• **Brief**
Only the lines between the line with "Write the bpy" and the line with "def R(d): return math.radians(d)", together with those two lines themselves, are to be copied exactly.

• **Input**
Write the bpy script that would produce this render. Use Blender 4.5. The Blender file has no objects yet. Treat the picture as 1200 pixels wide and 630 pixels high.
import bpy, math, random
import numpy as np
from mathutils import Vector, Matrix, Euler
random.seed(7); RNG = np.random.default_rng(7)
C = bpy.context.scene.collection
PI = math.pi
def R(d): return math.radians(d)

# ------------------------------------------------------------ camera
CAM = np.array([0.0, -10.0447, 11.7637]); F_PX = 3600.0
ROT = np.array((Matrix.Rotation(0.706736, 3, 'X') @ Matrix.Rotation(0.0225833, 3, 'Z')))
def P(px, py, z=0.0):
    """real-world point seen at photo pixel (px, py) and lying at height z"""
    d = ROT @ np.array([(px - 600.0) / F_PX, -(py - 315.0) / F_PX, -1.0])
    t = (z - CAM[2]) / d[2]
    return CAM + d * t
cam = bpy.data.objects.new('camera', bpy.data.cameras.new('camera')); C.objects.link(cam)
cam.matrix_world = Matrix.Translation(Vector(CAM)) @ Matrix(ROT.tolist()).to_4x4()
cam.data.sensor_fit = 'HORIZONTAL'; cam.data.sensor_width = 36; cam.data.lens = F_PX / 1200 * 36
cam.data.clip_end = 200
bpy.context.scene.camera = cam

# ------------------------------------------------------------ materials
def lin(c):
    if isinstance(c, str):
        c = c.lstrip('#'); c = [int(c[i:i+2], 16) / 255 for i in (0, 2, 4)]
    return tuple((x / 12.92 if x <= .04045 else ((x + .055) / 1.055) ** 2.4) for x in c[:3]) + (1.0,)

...

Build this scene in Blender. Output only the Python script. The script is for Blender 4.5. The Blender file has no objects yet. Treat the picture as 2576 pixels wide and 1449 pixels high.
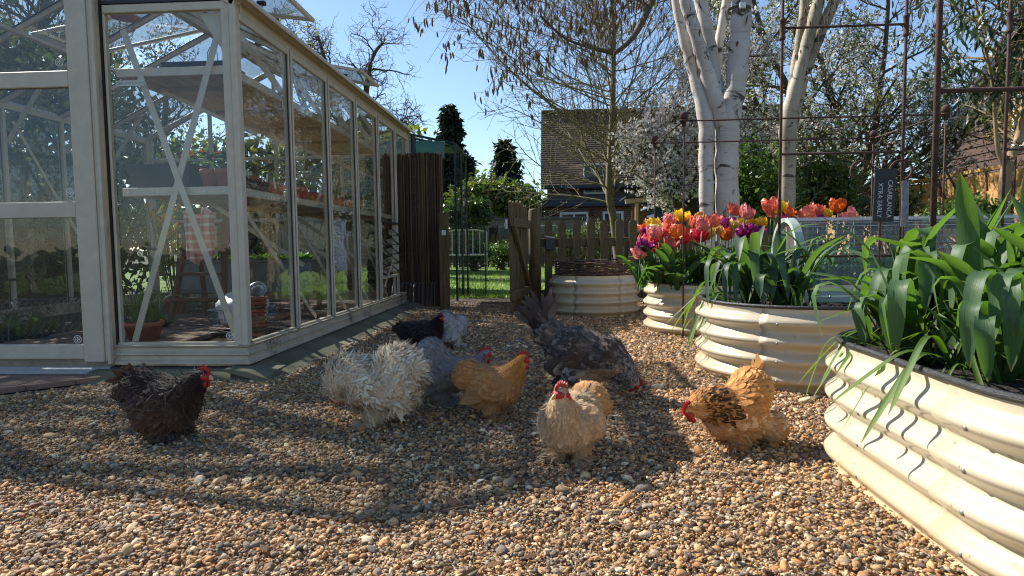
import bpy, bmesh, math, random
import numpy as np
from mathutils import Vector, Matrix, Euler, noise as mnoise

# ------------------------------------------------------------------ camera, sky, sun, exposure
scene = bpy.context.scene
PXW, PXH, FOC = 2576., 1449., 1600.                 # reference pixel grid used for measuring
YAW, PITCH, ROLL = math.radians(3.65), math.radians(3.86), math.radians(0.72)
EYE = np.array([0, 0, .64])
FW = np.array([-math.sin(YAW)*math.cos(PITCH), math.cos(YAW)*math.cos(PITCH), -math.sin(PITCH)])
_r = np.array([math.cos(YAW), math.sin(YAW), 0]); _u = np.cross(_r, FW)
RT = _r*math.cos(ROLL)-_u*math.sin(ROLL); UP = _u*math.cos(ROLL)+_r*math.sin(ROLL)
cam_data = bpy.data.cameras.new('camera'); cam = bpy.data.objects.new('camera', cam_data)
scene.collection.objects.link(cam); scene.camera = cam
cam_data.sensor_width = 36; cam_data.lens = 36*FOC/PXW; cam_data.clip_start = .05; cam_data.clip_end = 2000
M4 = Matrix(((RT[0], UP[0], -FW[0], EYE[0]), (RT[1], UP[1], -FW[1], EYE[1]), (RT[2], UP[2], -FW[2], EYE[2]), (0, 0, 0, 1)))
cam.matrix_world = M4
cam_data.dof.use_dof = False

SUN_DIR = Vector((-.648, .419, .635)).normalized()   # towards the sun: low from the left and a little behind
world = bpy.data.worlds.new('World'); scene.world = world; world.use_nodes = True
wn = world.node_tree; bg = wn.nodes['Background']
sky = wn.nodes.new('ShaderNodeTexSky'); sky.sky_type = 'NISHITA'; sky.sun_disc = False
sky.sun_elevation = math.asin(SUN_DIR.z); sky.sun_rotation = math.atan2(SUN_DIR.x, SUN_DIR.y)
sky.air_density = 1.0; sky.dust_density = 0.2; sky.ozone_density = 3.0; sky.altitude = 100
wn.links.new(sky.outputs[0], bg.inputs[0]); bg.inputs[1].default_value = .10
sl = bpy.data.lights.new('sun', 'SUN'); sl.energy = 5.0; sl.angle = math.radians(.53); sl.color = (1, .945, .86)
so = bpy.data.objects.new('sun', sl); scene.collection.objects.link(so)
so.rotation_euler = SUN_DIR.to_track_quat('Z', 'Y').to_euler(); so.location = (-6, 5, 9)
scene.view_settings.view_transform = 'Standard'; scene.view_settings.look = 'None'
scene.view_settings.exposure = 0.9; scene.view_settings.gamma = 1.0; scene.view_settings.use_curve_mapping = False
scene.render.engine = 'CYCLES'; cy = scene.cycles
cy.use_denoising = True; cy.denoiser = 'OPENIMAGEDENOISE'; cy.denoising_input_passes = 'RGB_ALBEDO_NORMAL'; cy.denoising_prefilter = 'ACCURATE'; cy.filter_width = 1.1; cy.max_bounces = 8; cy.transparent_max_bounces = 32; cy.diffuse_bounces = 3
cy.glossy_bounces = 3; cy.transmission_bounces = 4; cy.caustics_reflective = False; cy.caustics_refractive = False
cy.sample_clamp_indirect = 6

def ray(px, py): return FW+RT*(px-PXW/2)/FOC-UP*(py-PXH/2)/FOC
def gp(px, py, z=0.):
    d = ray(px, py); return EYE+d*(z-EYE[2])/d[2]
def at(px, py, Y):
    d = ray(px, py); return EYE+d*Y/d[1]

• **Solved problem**
Write the bpy script that would produce this render. Use Blender 4.5. The Blender file has no objects yet. Treat the picture as 1200 pixels wide and 630 pixels high.
import bpy, math, random
import numpy as np
from mathutils import Vector, Matrix, Euler
random.seed(7); RNG = np.random.default_rng(7)
C = bpy.context.scene.collection
PI = math.pi
def R(d): return math.radians(d)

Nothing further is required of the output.